- [What is being asked]: Please transcribe the data that follows without the pictures, keeping every word the same.

- [Information provided]:
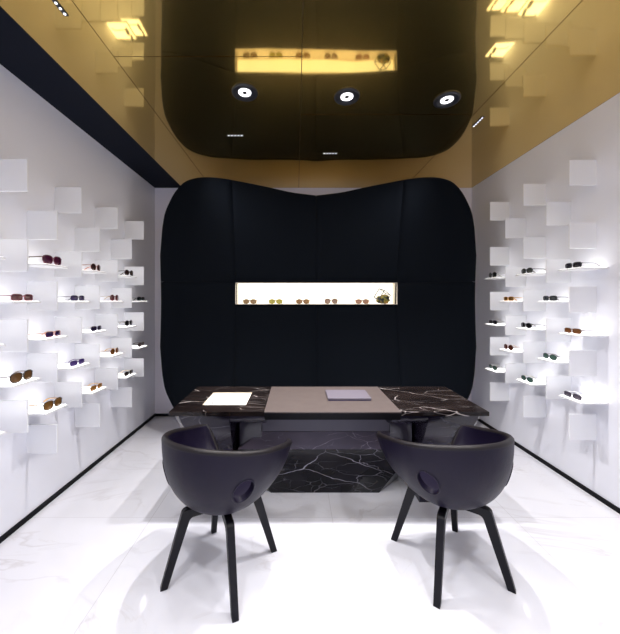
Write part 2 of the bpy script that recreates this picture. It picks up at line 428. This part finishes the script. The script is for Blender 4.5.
K = (.006, .006, .007); BR = (.045, .014, .006); TORT = (.16, .055, .012); WINE = (.10, .012, .028); GOLD = (.45, .24, .06)
DK = (.010, .009, .012); DBR = (.03, .012, .012); AMB = (.22, .10, .02); VIO = (.04, .018, .06); GRN = (.07, .13, .10); PLUM = (.055, .010, .03)
S = [('left', 1, .247, 'big', WINE, PLUM, 'pair of large round plum sunglasses with wine frame', BR),
     ('left', 0, 0, 'rect', (.18, .02, .04), (.09, .04, .045), 'pair of wide sunglasses with smoky lenses and thin red frame', None),
     ('left', 0, -.49, 'big', K, (.10, .05, .02), 'pair of large dark-framed sunglasses with brown gradient lenses', (.12, .09, .08)),
     ('left', -1, 0, None, None, None, None, None),
     ('left', 1, -.247, 'rect', (.5, .22, .16), (.025, .010, .05), 'pair of squarish purple-lens sunglasses with rose frame', (.55, .28, .2)),
     ('left', 1, -.737, 'big', (.02, .008, .004), (.13, .06, .015), 'pair of large brown-black sunglasses with gold temples', GOLD),
     ('left', 2, 0, 'rect', (.03, .03, .05), (.04, .03, .08), 'pair of thin grey-blue square sunglasses', (.03, .03, .04)),
     ('left', 2, -.49, 'rect', (.03, .012, .10), (.05, .03, .12), 'pair of square violet-framed sunglasses', None),
     ('left', 3, .25, 'round', (.14, .03, .012), DBR, 'pair of round dark brown sunglasses with copper temples', (.4, .12, .05)),
     ('left', 3, -.25, 'rect', (.02, .012, .05), (.012, .008, .03), 'pair of small square blue-black rimless sunglasses', (.55, .55, .58)),
     ('left', 3, -.74, 'rect', (.30, .12, .02), (.20, .09, .02), 'pair of square amber tortoiseshell sunglasses', GOLD),
     ('left', 4, 0, 'round', (.16, .03, .03), (.09, .03, .035), 'pair of round reddish-brown sunglasses with tan temples', (.35, .26, .18)),
     ('left', 4, -.49, 'round', (.25, .09, .02), (.12, .045, .01), 'pair of oval amber-brown sunglasses', GOLD),
     ('left', 5, .25, 'round', K, DBR, 'pair of round black sunglasses with black temples', None),
     ('left', 5, -.25, 'round', K, DK, 'pair of small black pilot-shaped sunglasses', (.35, .33, .33)),
     ('left', 5, -.74, 'rect', K, (.02, .012, .01), 'pair of small black square sunglasses', (.5, .4, .3)),
     ('left', 6, 0, 'rect', K, (.01, .014, .013), 'pair of squarish black-green sunglasses', None),
     ('left', 6, -.49, 'rect', K, DBR, 'pair of small dark maroon-black sunglasses', None),
     ('right', 2, .25, 'rect', K, (.02, .018, .025), 'pair of wide black sunglasses with thin pale temples', (.3, .3, .32)),
     ('right', 2, -.25, 'rect', (.08, .03, .012), (.12, .045, .015), 'pair of tortoiseshell-brown sunglasses with dark hooked temples', (.03, .02, .02)),
     ('right', 2, -.745, 'rect', (.02, .012, .03), (.07, .06, .08), 'pair of dark plum sunglasses with grey gradient lenses', (.6, .6, .62)),
     ('right', 3, 0, 'rect', K, (.03, .035, .04), 'pair of charcoal sunglasses with long wire temples', (.05, .05, .06)),
     ('right', 3, -.49, 'oval', (.012, .02, .018), (.05, .09, .075), 'pair of dark oval sunglasses with grey-green lenses', (.05, .04, .04)),
     ('right', 4, .25, 'oval', K, (.05, .055, .05), 'pair of thick black oval sunglasses with thin temples', (.06, .06, .06)),
     ('right', 4, -.25, 'oval', K, DK, 'pair of solid black sunglasses with grey temples', (.25, .25, .26)),
     ('right', 4, -.74, 'oval', (.01, .015, .02), (.04, .08, .07), 'pair of dark sunglasses with green and violet gradient lenses', (.4, .4, .3)),
     ('right', 5, 0, 'rect', (.42, .20, .01), (.10, .045, .01), 'pair of thick amber-yellow square sunglasses', None),
     ('right', 5, -.49, 'round', (.09, .025, .01), (.06, .016, .008), 'pair of rounded chestnut-brown sunglasses', (.5, .38, .3)),
     ('right', 6, .25, 'round', K, (.012, .014, .014), 'pair of round black sunglasses', (.35, .35, .35)),
     ('right', 6, -.25, 'rect', K, DK, 'pair of square black sunglasses', (.3, .3, .3)),
     ('right', 6, -.74, 'oval', K, (.05, .09, .07), 'pair of black sunglasses with green gradient lenses', (.4, .4, .4))]
def seat_label(lb, side, pos, c):
    where = {6: 'nearest back wall', 5: 'second column from back', 4: 'third column from back', 3: 'fourth column from back',
             2: 'fifth column from back', 1: 'sixth column from back', 0: 'seventh column from back'}[c]
    full = '%s, %s wall, %s shelf, %s' % (lb, side, pos, where)
    return full if len(full.split()) <= 16 else '%s, %s wall, %s' % (lb, side, where)
for side, c, z, st, fr, ln, lb, tp in S:
    if st is None: continue
    x = XL + .178 if side == 'left' else XR - .178
    sh = sorted(([a for a in (LEFT if side == 'left' else RIGHT)[c][1]]), reverse=True); i = sh.index(z)
    pos = 'lower' if (len(sh) == 2 and i) else 'upper' if len(sh) == 2 else ('top', 'middle', 'bottom')[i]
    cn = COLN[c].replace('column', 'shelf column')
    glasses(st, fr, ln, (x, COLZ[c + 1] + random.uniform(-.006, .006), EYE + z), (PI / 2 if side == 'left' else -PI / 2) + random.uniform(-.08, .08),
            seat_label(lb.replace('pair of ', ''), side, pos, c), 'sunglasses on the %s wall shelves' % side,
            thick=.0026 if fr in (K, (.42, .20, .01)) or st == 'big' else .0018, temple=tp, scale=1.1)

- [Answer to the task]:
Write part 2 of the bpy script that recreates this picture. It picks up at line 428. This part finishes the script. The script is for Blender 4.5.
K = (.006, .006, .007); BR = (.045, .014, .006); TORT = (.16, .055, .012); WINE = (.10, .012, .028); GOLD = (.45, .24, .06)
DK = (.010, .009, .012); DBR = (.03, .012, .012); AMB = (.22, .10, .02); VIO = (.04, .018, .06); GRN = (.07, .13, .10); PLUM = (.055, .010, .03)
S = [('left', 1, .247, 'big', WINE, PLUM, 'pair of large round plum sunglasses with wine frame', BR),
     ('left', 0, 0, 'rect', (.18, .02, .04), (.09, .04, .045), 'pair of wide sunglasses with smoky lenses and thin red frame', None),
     ('left', 0, -.49, 'big', K, (.10, .05, .02), 'pair of large dark-framed sunglasses with brown gradient lenses', (.12, .09, .08)),
     ('left', -1, 0, None, None, None, None, None),
     ('left', 1, -.247, 'rect', (.5, .22, .16), (.025, .010, .05), 'pair of squarish purple-lens sunglasses with rose frame', (.55, .28, .2)),
     ('left', 1, -.737, 'big', (.02, .008, .004), (.13, .06, .015), 'pair of large brown-black sunglasses with gold temples', GOLD),
     ('left', 2, 0, 'rect', (.03, .03, .05), (.04, .03, .08), 'pair of thin grey-blue square sunglasses', (.03, .03, .04)),
     ('left', 2, -.49, 'rect', (.03, .012, .10), (.05, .03, .12), 'pair of square violet-framed sunglasses', None),
     ('left', 3, .25, 'round', (.14, .03, .012), DBR, 'pair of round dark brown sunglasses with copper temples', (.4, .12, .05)),
     ('left', 3, -.25, 'rect', (.02, .012, .05), (.012, .008, .03), 'pair of small square blue-black rimless sunglasses', (.55, .55, .58)),
     ('left', 3, -.74, 'rect', (.30, .12, .02), (.20, .09, .02), 'pair of square amber tortoiseshell sunglasses', GOLD),
     ('left', 4, 0, 'round', (.16, .03, .03), (.09, .03, .035), 'pair of round reddish-brown sunglasses with tan temples', (.35, .26, .18)),
     ('left', 4, -.49, 'round', (.25, .09, .02), (.12, .045, .01), 'pair of oval amber-brown sunglasses', GOLD),
     ('left', 5, .25, 'round', K, DBR, 'pair of round black sunglasses with black temples', None),
     ('left', 5, -.25, 'round', K, DK, 'pair of small black pilot-shaped sunglasses', (.35, .33, .33)),
     ('left', 5, -.74, 'rect', K, (.02, .012, .01), 'pair of small black square sunglasses', (.5, .4, .3)),
     ('left', 6, 0, 'rect', K, (.01, .014, .013), 'pair of squarish black-green sunglasses', None),
     ('left', 6, -.49, 'rect', K, DBR, 'pair of small dark maroon-black sunglasses', None),
     ('right', 2, .25, 'rect', K, (.02, .018, .025), 'pair of wide black sunglasses with thin pale temples', (.3, .3, .32)),
     ('right', 2, -.25, 'rect', (.08, .03, .012), (.12, .045, .015), 'pair of tortoiseshell-brown sunglasses with dark hooked temples', (.03, .02, .02)),
     ('right', 2, -.745, 'rect', (.02, .012, .03), (.07, .06, .08), 'pair of dark plum sunglasses with grey gradient lenses', (.6, .6, .62)),
     ('right', 3, 0, 'rect', K, (.03, .035, .04), 'pair of charcoal sunglasses with long wire temples', (.05, .05, .06)),
     ('right', 3, -.49, 'oval', (.012, .02, .018), (.05, .09, .075), 'pair of dark oval sunglasses with grey-green lenses', (.05, .04, .04)),
     ('right', 4, .25, 'oval', K, (.05, .055, .05), 'pair of thick black oval sunglasses with thin temples', (.06, .06, .06)),
     ('right', 4, -.25, 'oval', K, DK, 'pair of solid black sunglasses with grey temples', (.25, .25, .26)),
     ('right', 4, -.74, 'oval', (.01, .015, .02), (.04, .08, .07), 'pair of dark sunglasses with green and violet gradient lenses', (.4, .4, .3)),
     ('right', 5, 0, 'rect', (.42, .20, .01), (.10, .045, .01), 'pair of thick amber-yellow square sunglasses', None),
     ('right', 5, -.49, 'round', (.09, .025, .01), (.06, .016, .008), 'pair of rounded chestnut-brown sunglasses', (.5, .38, .3)),
     ('right', 6, .25, 'round', K, (.012, .014, .014), 'pair of round black sunglasses', (.35, .35, .35)),
     ('right', 6, -.25, 'rect', K, DK, 'pair of square black sunglasses', (.3, .3, .3)),
     ('right', 6, -.74, 'oval', K, (.05, .09, .07), 'pair of black sunglasses with green gradient lenses', (.4, .4, .4))]
def seat_label(lb, side, pos, c):
    where = {6: 'nearest back wall', 5: 'second column from back', 4: 'third column from back', 3: 'fourth column from back',
             2: 'fifth column from back', 1: 'sixth column from back', 0: 'seventh column from back'}[c]
    full = '%s, %s wall, %s shelf, %s' % (lb, side, pos, where)
    return full if len(full.split()) <= 16 else '%s, %s wall, %s' % (lb, side, where)
for side, c, z, st, fr, ln, lb, tp in S:
    if st is None: continue
    x = XL + .178 if side == 'left' else XR - .178
    sh = sorted(([a for a in (LEFT if side == 'left' else RIGHT)[c][1]]), reverse=True); i = sh.index(z)
    pos = 'lower' if (len(sh) == 2 and i) else 'upper' if len(sh) == 2 else ('top', 'middle', 'bottom')[i]
    cn = COLN[c].replace('column', 'shelf column')
    glasses(st, fr, ln, (x, COLZ[c + 1] + random.uniform(-.006, .006), EYE + z), (PI / 2 if side == 'left' else -PI / 2) + random.uniform(-.08, .08),
            seat_label(lb.replace('pair of ', ''), side, pos, c), 'sunglasses on the %s wall shelves' % side,
            thick=.0026 if fr in (K, (.42, .20, .01)) or st == 'big' else .0018, temple=tp, scale=1.1)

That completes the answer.